2. Timber piles: Timber piles are prepared from trunks of trees. They may be circular or square. They are 30–50 cm in diameter with a length not exceeding 20 times its top width. At the bottom, a cast iron shoe is provided and at the top a steel plate is fixed. If a group of timber piles is driven, the top of each member of the group is brought at the same level and then a concrete cap is provided to have a common platform. It is difficult or even impossible to drive these piles into the hard stratum or boulders.
3. Steel piles: The different forms of steel piles are H piles, box piles and tube piles. These piles can easily withstand the stresses due to driving.
   • These piles can be easily lengthened by welding and also can be cut off easily.
   • These piles can resist lateral forces in a better way.

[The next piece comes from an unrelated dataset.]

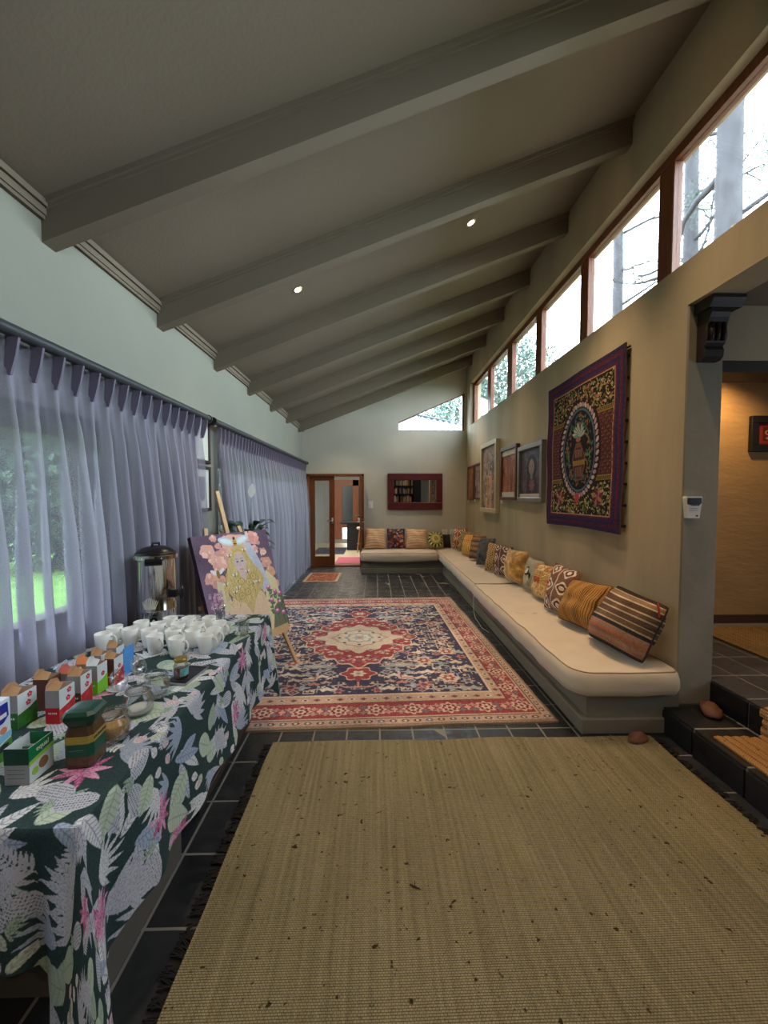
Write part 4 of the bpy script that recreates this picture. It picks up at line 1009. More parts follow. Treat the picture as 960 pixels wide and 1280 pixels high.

   • The bearing capacity of these piles is comparatively high.
   • These piles can take up the impact of stresses and can resist lateral forces.
   The disadvantage in steel piles is corrosion. To prevent corrosion they should be coated with paints or may be encased with cement concrete.
4. Sand pile: These piles are made by boring holes on the ground and filling them with sand. The top of the sand piles is filled with concrete to prevent the sand from coming upwards due to lateral force. Sand piles are spaced 2-3 m and the length is about 12 times the diameter. Even though they are easy to construct and can be used irrespective of any position of water table, they are not suitable for earthquake regions.
5. Composite piles: A composite pile is formed when it is a combination of piles of two different materials. They are suitable where the upper part of a pile is to project above the water table. They are economical and easy to construct.

13.4.6 Well foundations

These foundations are used in underwater constructions. They are foundations with a hollow portion. These are the most commonly used deep foundations, especially for structures like bridges. They are generally built of timber, metal, reinforced concrete, masonry, etc.